Haklısınız, TSK'nın Toplumla bütünleşmesı ve kaynaşması biraz zaman aldı. Ancak yakın zamanlara kadar ülkenin ve dünyanın konjonktürü bunu gerektiriyordu. İnsanlar önceden çocuklarının yemin törenlerine gidemiyorlardı. Niye? Orası askeri bölge girilmez deniliyordu. İkinci Dünya Savaş'ı sonrası duvarlar yıkılınca bu gizlilik biraz daha aşılmaya başlandı. Soğuk Savaş sonrası Sovyet Rusya dağılmadan önce bu ülkede tehdit unsurları çok daha fazlaydı. Globalleşen dünyada sınırların kalkmasıyla artık dünyanın bir köy haline dönüşmesi, sırların daha çok deşifre olmasına ve böylelikle sırların daha çok azalmasına neden oldu.

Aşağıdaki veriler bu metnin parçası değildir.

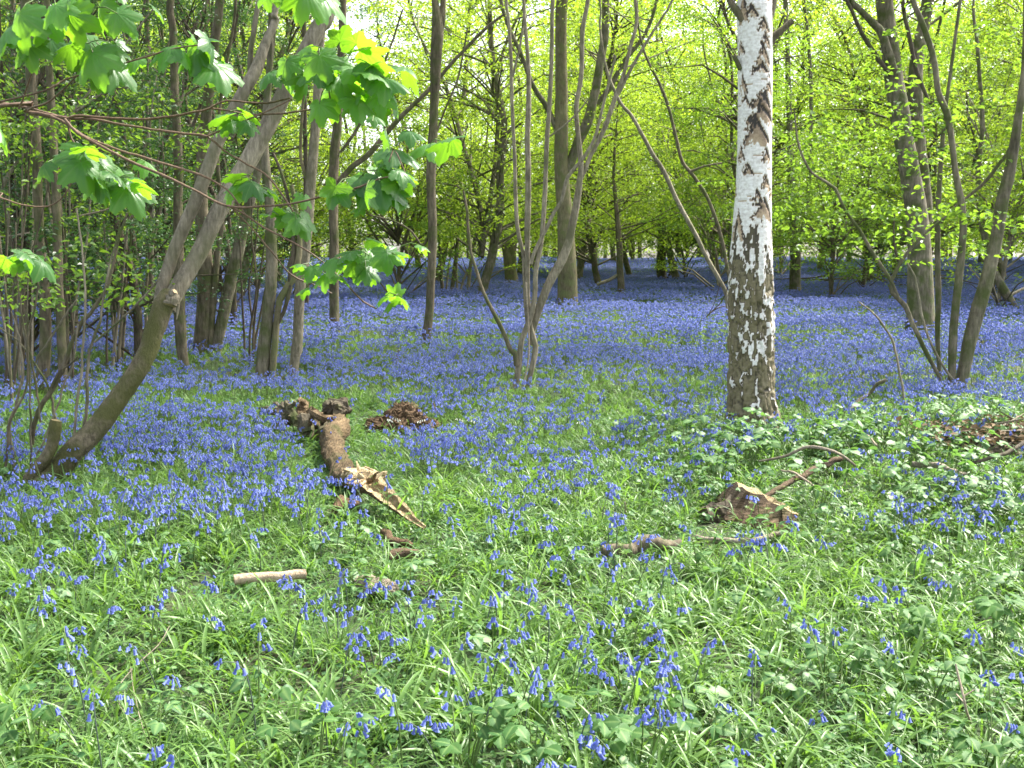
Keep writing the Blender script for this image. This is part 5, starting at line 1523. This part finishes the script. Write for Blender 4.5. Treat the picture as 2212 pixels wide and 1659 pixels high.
for (px, py) in ((858, 944), (872, 948), (896, 946), (1016, 946), (1040, 950), (1240, 948)):
    p = ground(px, py)
    root = thing('bluebell', 'white-flowered bluebell by the rotten stump' if px < 900 else 'white-flowered bluebell among blue ones right of the rotten stump', 'flower', p, 'white bluebells by the stump' if px < 900 else 'white bluebells right of the stump')
    root.rotation_euler = (0, 0, g.uniform(0, 6.28)); root.scale = (.9, .9, .9)
    for nm, me in (('stem', white_bell[0]), ('blossom', white_bell[1])):
        c = bpy.data.objects.new(nm, me); col.objects.link(c); c.parent = root

scatter('bluebell_carpet', 'dense carpet of violet-blue bluebells across the woodland floor', 'bluebells', rest, g.uniform(.85, 1.15, len(rest)), g.integers(0, len(mid_protos), len(rest)), mid_protos, 'bluebell_plant')


def far_density(x, y):
    c = noise2(x, y, 2.2, 211) * .6 + noise2(x, y, .9, 212) * .4
    return np.clip(1.55 + 1.8 * (c - .5), .8, 2.2) * np.interp(y, [15, 30, 84], [1.0, 1.0, .9])


sp = .80
gx, gy = np.meshgrid(np.arange(-56, 56, sp), np.arange(14.6, 86, sp))
gx = (gx + g.uniform(-.3, .3, gx.shape)).ravel(); gy = (gy + g.uniform(-.3, .3, gy.shape)).ravel()
k_ = (np.abs(gx) < .60 * gy + 1.5) & (g.random(len(gx)) * 1.6 < far_density(gx, gy) + .15)
FP = np.stack([gx[k_], gy[k_], gh(gx[k_], gy[k_])], -1)
print('far patches', len(FP))
scatter('bluebell_carpet', 'far haze of bluebells spreading back between the trunks', 'bluebells', FP, g.uniform(.9, 1.2, len(FP)), g.integers(0, len(far_protos), len(FP)), far_protos, 'bluebell_patch', tilt=.03)


def grass_density(x, y):
    d = np.interp(y, [2.0, 5, 8, 11, 15], [125, 105, 75, 50, 34])
    d = d * (1 - .5 * np.clip((x - .75) / .7, 0, 1) * np.exp(-((y - 6.9) / 1.4) ** 2))
    return d * np.clip(.45 + 1.1 * noise2(x, y, .6, 221), .3, 1.5)


GP = points(1.9, 17, grass_density, 170, g=g)
GP = clear(GP, .22, g)
short_protos = []
for k in range(8):
    m_ = MB(); tuft(g, 9, (.04, .13), .008, m_, spread=.05, nseg=4)
    q_ = g.normal(0, .05, (5, 2))
    add_leaves(m_, np.column_stack([q_, g.uniform(.015, .05, 5)]), np.column_stack([g.normal(0, 1, (5, 2)), g.normal(.1, .2, 5)]), np.column_stack([g.normal(0, .4, (5, 2)), np.ones(5)]), g.uniform(.015, .032, 5), mat=1, detail=1, ratio=.7)
    short_protos.append(m_.mesh('short_grass', [M['grass'], M['herb']]))
SP = points(1.9, 11, lambda x, y: np.interp(y, [2, 7, 11], [210, 220, 90]), 330, g=g)
scatter('short_grass', 'short grass and seedlings filling the floor beneath the bluebells', 'grass', SP, g.uniform(.7, 1.3, len(SP)), g.integers(0, 8, len(SP)), short_protos, 'short_grass', tilt=.2)
scatter('grass', 'fresh green strap leaves and grass between the bluebells', 'grass', GP, g.uniform(.65, 1.2, len(GP)) * np.interp(GP[:, 1], [3, 6, 9], [1.0, .85, .7]), np.where(g.random(len(GP)) < .8, g.integers(0, 9, len(GP)), g.integers(9, 13, len(GP))), tuft_protos, 'strap_leaf_tuft', tilt=.2)


def herb_density(x, y):
    right = np.clip((x - .1 * y + .4) / 1.2, 0, 1)
    d = np.interp(y, [2, 4.5, 6.5, 9, 10.5], [60, 64, 44, 30, 0]) * right
    mid = np.exp(-((x + .6) / .8) ** 2 - ((y - 4.6) / .7) ** 2) * 70
    mid = mid + 60 * np.clip((x - .75) / .7, 0, 1) * np.exp(-((y - 6.9) / 1.3) ** 2)
    d = d + mid + np.interp(y, [2, 5, 7, 9], [34, 24, 8, 0])
    return d * np.clip((noise2(x, y, .5, 231) - .2) * 2.2, .1, 1.8)


HP = points(1.9, 10.5, herb_density, 170, g=g)
HP = clear(HP, .25, g)
scatter('bramble_cover', 'low bramble and broad-leaved seedlings covering the ground, thickest at the right', 'undergrowth', HP, g.uniform(.55, 1.05, len(HP)) * (1 + .75 * np.clip((HP[:, 0] - .6) / .8, 0, 1) * np.exp(-((HP[:, 1] - 6.6) / 1.5) ** 2)), g.integers(0, len(herb_protos), len(HP)), herb_protos, 'bramble_sprig', tilt=.2)


def clea_density(x, y):
    return np.interp(y, [2, 4.5, 6, 7], [40, 30, 10, 0]) * np.clip((x + .35 * y - .6) / 1.2, 0.08, 1) * np.clip((noise2(x, y, .5, 241) - .35) * 3, 0, 1.6)


CP = points(1.9, 7, clea_density, 64, g=g)
scatter('cleavers', 'bright yellow-green cleavers with star-shaped leaf whorls near the bottom edge', 'undergrowth', CP, g.uniform(.8, 1.3, len(CP)), g.integers(0, 5, len(CP)), clea_protos, 'cleavers_sprig', tilt=.2)
print('grass', len(GP), 'herb', len(HP), 'cleavers', len(CP))


# big near leaves along the bottom edge
def near_herb(px, py, h, n, L, label, seed):
    gg = np.random.default_rng(seed)
    b = ground(px, py); b[2] = float(gh(b[0], b[1]))
    root = thing('bramble_plant', label, 'plant', b)
    st, lf = MB(), MB()
    for k in range(n):
        a = gg.uniform(0, 6.28); q = np.array([math.cos(a), math.sin(a), 0]) * gg.uniform(.03, .13); hh = h * gg.uniform(.6, 1.1)
        top = b + q + [0, 0, hh]
        tube(st, [b - [0, 0, .02], b + q * .5 + [0, 0, hh * .7], top], [.003, .0022, .0016], sides=5, step=.03, cap=False, lump=.1)
        for j, da in enumerate((0, 1.3, -1.3)):
            Lj = L * gg.uniform(.8, 1.1) * (1 if j == 0 else .85); aa = a + da
            pleat_leaf(lf, top, [math.cos(aa), math.sin(aa), gg.normal(-.1, .2)], [gg.normal(0, .3), gg.normal(-.2, .3), 1.0], Lj, gg)
    st.build('stem', M['stalk'], root)
    lf.build('leaves', M['herb_near'], root)


M['herb_near'] = leaf_mat('near bramble leaf', (.045, .12, .035), (.085, .18, .05), (.18, .34, .05), trans=.4, rough=.55, spec=.22, veins=True)
for k, (px, py, h, n, L, lab) in enumerate([
    (1010, 1700, .20, 8, .052, 'broad bright bramble leaves at the bottom edge, left of the middle plant'),
    (1150, 1720, .22, 10, .056, 'largest bramble plant at the middle of the bottom edge'),
    (1290, 1690, .20, 8, .052, 'bramble plant at the bottom edge just right of the largest one'),
    (690, 1690, .18, 6, .05, 'rounded pale leaves at the bottom edge under the left bluebells'),
    (1480, 1660, .22, 5, .06, 'bramble sprig near the bottom edge right of centre'),
    (2120, 1700, .2, 7, .055, 'smooth oval-leaved plant at the bottom right corner'),
    (2010, 1560, .24, 5, .06, 'bramble plant below the forked twig at lower right'),
    (2150, 1430, .26, 6, .065, 'bramble plant at the right edge above the forked twig'),
    (1960, 1430, .22, 5, .06, 'bramble plant left of the forked twig at lower right'),
    (1780, 1500, .22, 5, .06, 'bramble plant between the lower-right bluebells'),
    (1555, 1075, .3, 5, .06, 'bramble sprig hanging over the dark end of the split log'),
    (1625, 1035, .26, 5, .055, 'bramble sprig behind the upper edge of the split log'),
    (80, 1640, .2, 4, .06, 'dark clover-like leaves in the lower left corner')]):
    near_herb(px, py, h, n, L, lab, 300 + k)

# ------------------------------------------------------------------ light, sky, camera
SUN_AZ, SUN_EL = R(56), R(53)
w = bpy.data.worlds.new('World'); scene.world = w; w.use_nodes = True
nt = w.node_tree
bg = nt.nodes['Background']
sky = nt.nodes.new('ShaderNodeTexSky'); sky.sky_type = 'NISHITA'; sky.sun_disc = False
sky.sun_elevation = SUN_EL; sky.sun_rotation = SUN_AZ; sky.air_density = 1.0; sky.dust_density = 3.0; sky.ozone_density = 1.0
hs = nt.nodes.new('ShaderNodeHueSaturation'); hs.inputs['Saturation'].default_value = .45
nt.links.new(sky.outputs[0], hs.inputs['Color']); nt.links.new(hs.outputs[0], bg.inputs[0]); bg.inputs[1].default_value = .12
sd = bpy.data.lights.new('sun', 'SUN'); sd.energy = 3.2; sd.angle = R(4); sd.color = (1, .95, .86)
so = bpy.data.objects.new('sun', sd); col.objects.link(so)
sv = Vector((math.sin(SUN_AZ) * math.cos(SUN_EL), math.cos(SUN_AZ) * math.cos(SUN_EL), math.sin(SUN_EL)))
so.rotation_euler = sv.to_track_quat('Z', 'Y').to_euler()

cd = bpy.data.cameras.new('camera'); co = bpy.data.objects.new('camera', cd); col.objects.link(co)
cd.sensor_width = 36; cd.lens = 36 * F0 / W0; cd.clip_end = 1000; cd.clip_start = .05
co.location = Vector(CAM); co.rotation_euler = (R(90) - PITCH, 0, 0)
scene.camera = co
scene.view_settings.view_transform = 'Standard'; scene.view_settings.look = 'None'
scene.view_settings.exposure = 2.25; scene.view_settings.gamma = 1
cy = scene.cycles
cy.use_denoising = True
cy.max_bounces = 8; cy.diffuse_bounces = 4; cy.glossy_bounces = 2; cy.transmission_bounces = 4; cy.transparent_max_bounces = 4
cy.sample_clamp_indirect = 6
cy.filter_width = 1.6
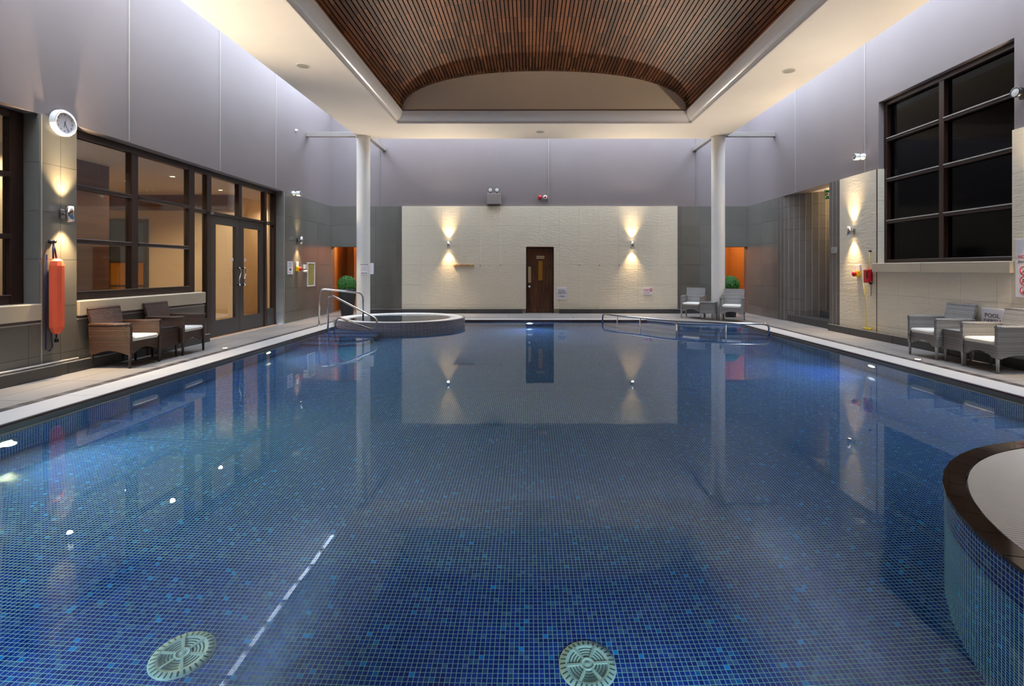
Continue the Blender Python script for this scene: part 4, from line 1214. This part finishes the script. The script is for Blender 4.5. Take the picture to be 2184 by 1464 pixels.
# ================================================================== PLANTERS
def planter(x, y, label):
    p = thing('potted_box_ball', label, 'plant', (x, y, 0), group='box balls in tall pots')
    MB().lathe([(0.001, 0.0), (0.155, 0.0), (0.16, 0.01), (0.245, 0.74), (0.25, 0.78), (0.23, 0.78), (0.22, 0.72), (0.001, 0.72)], (0, 0, 0), 36).build('pot', M['pot'], p)
    m = MB(); rng = random.Random(int(x*100))
    for k in range(2600):
        u, a = rng.uniform(-0.55, 1), rng.uniform(0, 2*PI)
        r = 0.262*rng.uniform(0.9, 1.02); q = math.sqrt(1-u*u)
        n = Vector((q*math.cos(a), q*math.sin(a), u)); c = n*r
        t1 = (n.orthogonal().normalized()*math.cos(k)+n.cross(n.orthogonal()).normalized()*math.sin(k)+n*rng.uniform(0.0, 0.9)).normalized()*0.015
        t2 = t1.cross(n+Vector((rng.uniform(-.5, .5), rng.uniform(-.5, .5), rng.uniform(-.5, .5)))).normalized()*0.008
        m.poly([c-t1, c+t2, c+t1, c-t2])
    f = m.build('foliage', M['leaf'], p, (0, 0, 0.90)); f['kind'] = 'stuff'
    MB().sphere((0, 0, 0), 0.238, 24, 14).build('foliage_core', M['leaf_core'], f)
planter(-5.19, 14.2, 'box ball in a tall charcoal pot beside the left column')
planter(5.66, 14.0, 'box ball in a tall charcoal pot beside the right column')

# ================================================================== WALL THINGS
# clock
loc, rz = wall_at('left', 6.42, 3.235)
c = thing('wall_clock', 'round white wall clock above the slate pier', 'clock', loc, rz)
MB().lathe([(0.165, 0.0), (0.168, 0.04), (0.155, 0.065), (0.135, 0.07), (0.13, 0.045)], (0, 0, 0), 48, 'y').build('bezel', M['white'], c)
MB().lathe([(0.131, 0.044), (0.001, 0.044)], (0, 0, 0), 40, 'y').build('dial', M['sign'], c)
for h in range(1, 13):
    a = PI/2-2*PI*h/12; text(str(h), 0.034, M['ink'], c, 0.105*math.cos(a), 0.105*math.sin(a), -0.0455, name='numeral')
for ang, ln, wd, mt in ((6.42*30, 0.06, 0.004, 'ink'), (25*6, 0.095, 0.003, 'ink'), (12, 0.05, 0.0015, 'signred')):
    a = PI/2-math.radians(ang); d = (math.cos(a), math.sin(a)); n = (-d[1]*wd, d[0]*wd)
    MB().prism([(n[0]-d[0]*0.015, n[1]-d[1]*0.015), (-n[0]-d[0]*0.015, -n[1]-d[1]*0.015), (d[0]*ln-n[0]*0.4, d[1]*ln-n[1]*0.4), (d[0]*ln+n[0]*0.4, d[1]*ln+n[1]*0.4)], -0.050, -0.048, 'y').build('hand', M[mt], c)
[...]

TSK benim için miheng taşıdır. Bana çok ayrıcalık kattı. Hayatımı disiplinize etme yolunda ailemin ve TSK'nın katkısı çok olmuştur. Kurumum içinde dolaşmaya çıkalım aynı düzeni burada da görürsünüz. Dersiniz ki 'hocam sizin geleceğinizden haberleri mi vardı?' hayır, bu kurum 365 gün 24 saat ip gibidir. Bu bir çağdaşlıktır. Benim ailemden gelen planlı programlı olma kültürüm vardır. Benim babam müftüydü ve çok disiplinliydi. Hatta şu kadar söyleyebilirim, babamın disiplininden bunalmam benim TSK'ya girmeme sebep oldu. Özgürlüğümü orada kazanmışımdır.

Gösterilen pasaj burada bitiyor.